Een dag na China’s Volkscongres, de belangrijkste politieke vergadering van het jaar in het land, was het vandaag aan het ministerie van Handel en de Chinese centrale bank om de plannen voor de economie toe te lichten. Ook dit jaar noteert China een gewenst groeicijfer van rond de 5 procent. Een ambitieuze doelstelling voor het land dat kampt met economische problemen in binnen- en buitenland. Het meest recente voorbeeld hiervan zijn de importheffingen die de Verenigde Staten invoerden op Chinese goederen.

Om deze problemen het hoofd te bieden, heeft China onder andere meer investeringen nodig uit het buitenland. Maar dat lijkt geen gemakkelijke opgave te worden. Volgens het Chinese ministerie van Handel daalde het aantal gerealiseerde directe buitenlandse investeringen (DBI) in China vorig jaar met 27 procent ten opzichte van het jaar daarvoor. Een flinke daling voor het tweede jaar op rij.

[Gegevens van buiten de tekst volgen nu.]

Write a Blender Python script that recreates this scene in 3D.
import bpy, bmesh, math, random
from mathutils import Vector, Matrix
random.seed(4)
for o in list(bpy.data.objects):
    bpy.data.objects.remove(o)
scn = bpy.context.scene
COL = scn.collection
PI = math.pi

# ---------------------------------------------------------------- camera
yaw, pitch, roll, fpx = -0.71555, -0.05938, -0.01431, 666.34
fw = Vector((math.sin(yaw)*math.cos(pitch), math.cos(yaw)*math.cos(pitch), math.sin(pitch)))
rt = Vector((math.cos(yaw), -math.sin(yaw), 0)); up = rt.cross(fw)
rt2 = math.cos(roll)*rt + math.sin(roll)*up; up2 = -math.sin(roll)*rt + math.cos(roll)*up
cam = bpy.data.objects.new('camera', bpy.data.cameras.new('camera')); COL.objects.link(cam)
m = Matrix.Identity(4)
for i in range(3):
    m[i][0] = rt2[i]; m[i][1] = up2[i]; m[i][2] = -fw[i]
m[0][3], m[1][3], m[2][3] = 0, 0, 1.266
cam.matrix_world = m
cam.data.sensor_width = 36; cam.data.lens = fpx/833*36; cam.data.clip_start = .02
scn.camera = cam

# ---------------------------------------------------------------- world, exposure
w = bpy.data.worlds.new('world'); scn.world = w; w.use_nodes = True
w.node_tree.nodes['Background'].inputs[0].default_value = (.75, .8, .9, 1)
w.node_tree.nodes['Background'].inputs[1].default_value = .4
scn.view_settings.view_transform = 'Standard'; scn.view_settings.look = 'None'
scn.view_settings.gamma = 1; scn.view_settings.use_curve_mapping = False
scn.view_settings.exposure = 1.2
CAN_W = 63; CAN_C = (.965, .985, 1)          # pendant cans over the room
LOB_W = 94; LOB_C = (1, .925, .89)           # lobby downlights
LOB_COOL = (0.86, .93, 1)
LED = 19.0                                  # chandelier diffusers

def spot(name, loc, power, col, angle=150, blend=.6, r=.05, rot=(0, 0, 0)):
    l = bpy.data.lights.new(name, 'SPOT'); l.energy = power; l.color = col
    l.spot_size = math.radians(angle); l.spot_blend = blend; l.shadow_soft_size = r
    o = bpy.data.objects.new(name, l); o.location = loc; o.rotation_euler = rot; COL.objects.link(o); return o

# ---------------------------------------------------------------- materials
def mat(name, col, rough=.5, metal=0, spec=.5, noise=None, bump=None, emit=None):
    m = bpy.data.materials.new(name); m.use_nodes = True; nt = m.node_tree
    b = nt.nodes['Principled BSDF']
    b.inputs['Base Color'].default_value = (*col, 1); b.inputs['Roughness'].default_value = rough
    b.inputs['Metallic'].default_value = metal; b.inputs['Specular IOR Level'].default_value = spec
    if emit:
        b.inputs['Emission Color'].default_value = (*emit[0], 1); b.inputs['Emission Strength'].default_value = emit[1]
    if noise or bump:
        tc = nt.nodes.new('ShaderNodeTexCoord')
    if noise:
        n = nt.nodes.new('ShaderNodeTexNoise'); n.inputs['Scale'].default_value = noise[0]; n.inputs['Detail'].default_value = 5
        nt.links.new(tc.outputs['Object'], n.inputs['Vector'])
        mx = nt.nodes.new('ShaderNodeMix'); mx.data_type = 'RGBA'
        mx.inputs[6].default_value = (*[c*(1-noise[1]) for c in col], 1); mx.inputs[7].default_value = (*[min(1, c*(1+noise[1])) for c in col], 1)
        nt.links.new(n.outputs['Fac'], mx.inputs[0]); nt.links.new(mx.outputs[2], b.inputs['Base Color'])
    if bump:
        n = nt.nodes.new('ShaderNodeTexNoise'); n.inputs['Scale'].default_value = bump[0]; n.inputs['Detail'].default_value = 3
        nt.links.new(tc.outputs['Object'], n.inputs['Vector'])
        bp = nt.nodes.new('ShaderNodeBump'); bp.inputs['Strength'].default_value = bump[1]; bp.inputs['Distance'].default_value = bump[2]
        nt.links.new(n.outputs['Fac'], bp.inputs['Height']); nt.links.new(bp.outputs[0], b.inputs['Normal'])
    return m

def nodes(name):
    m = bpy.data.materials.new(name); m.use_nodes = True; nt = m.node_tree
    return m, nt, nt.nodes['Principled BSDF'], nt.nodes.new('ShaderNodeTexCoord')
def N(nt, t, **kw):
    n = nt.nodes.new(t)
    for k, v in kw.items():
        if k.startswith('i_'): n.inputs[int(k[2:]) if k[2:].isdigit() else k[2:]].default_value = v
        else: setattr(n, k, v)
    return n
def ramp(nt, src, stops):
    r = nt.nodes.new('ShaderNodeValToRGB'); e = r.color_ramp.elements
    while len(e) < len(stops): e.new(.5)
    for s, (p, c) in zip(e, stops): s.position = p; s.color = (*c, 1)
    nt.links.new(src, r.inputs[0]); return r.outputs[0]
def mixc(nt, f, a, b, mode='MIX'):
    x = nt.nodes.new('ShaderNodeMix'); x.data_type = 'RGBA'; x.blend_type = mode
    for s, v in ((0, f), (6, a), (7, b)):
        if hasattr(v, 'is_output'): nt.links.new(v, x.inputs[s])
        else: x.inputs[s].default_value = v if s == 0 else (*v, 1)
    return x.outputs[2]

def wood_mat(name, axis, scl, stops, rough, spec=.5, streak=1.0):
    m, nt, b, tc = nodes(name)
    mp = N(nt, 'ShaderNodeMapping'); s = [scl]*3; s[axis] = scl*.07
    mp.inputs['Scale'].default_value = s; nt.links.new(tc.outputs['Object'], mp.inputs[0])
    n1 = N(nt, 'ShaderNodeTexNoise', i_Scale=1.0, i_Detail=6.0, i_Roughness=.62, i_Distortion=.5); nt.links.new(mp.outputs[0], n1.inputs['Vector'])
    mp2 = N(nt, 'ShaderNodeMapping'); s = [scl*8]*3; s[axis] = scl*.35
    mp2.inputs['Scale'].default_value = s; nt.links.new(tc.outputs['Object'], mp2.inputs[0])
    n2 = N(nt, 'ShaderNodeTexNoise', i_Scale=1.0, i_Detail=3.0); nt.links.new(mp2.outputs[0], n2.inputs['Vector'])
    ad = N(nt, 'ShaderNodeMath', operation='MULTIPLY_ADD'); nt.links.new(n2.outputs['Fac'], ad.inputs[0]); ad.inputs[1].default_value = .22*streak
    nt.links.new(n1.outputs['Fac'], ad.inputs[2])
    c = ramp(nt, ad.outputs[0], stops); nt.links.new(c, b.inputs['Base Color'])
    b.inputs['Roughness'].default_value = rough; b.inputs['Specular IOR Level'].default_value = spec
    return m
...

Gevolgen voor groei en technologie

Dat China zich zorgen maakt over de daling van de gerealiseerde DBI is goed te begrijpen. Minder buitenlandse investeringen betekent minder geld voor industriële ontwikkeling, wat een directe invloed heeft op economische groei en werkgelegenheid. Dit is een pijnpunt. China heeft moeite met het scheppen van voldoende banen en ook aankomend jaar is de verwachting dat ruim 10 miljoen mensen van de universiteiten afstuderen.

Daarnaast kan een afname van DBI de technologische vooruitgang vertragen, aangezien buitenlandse bedrijven vaak nieuwe technologieën en kennis meebrengen. Op de persconferentie benadrukte de gouverneur van de Chinese centrale bank dan ook dat buitenlandse investeringen in technologische bedrijven sterk worden aangemoedigd.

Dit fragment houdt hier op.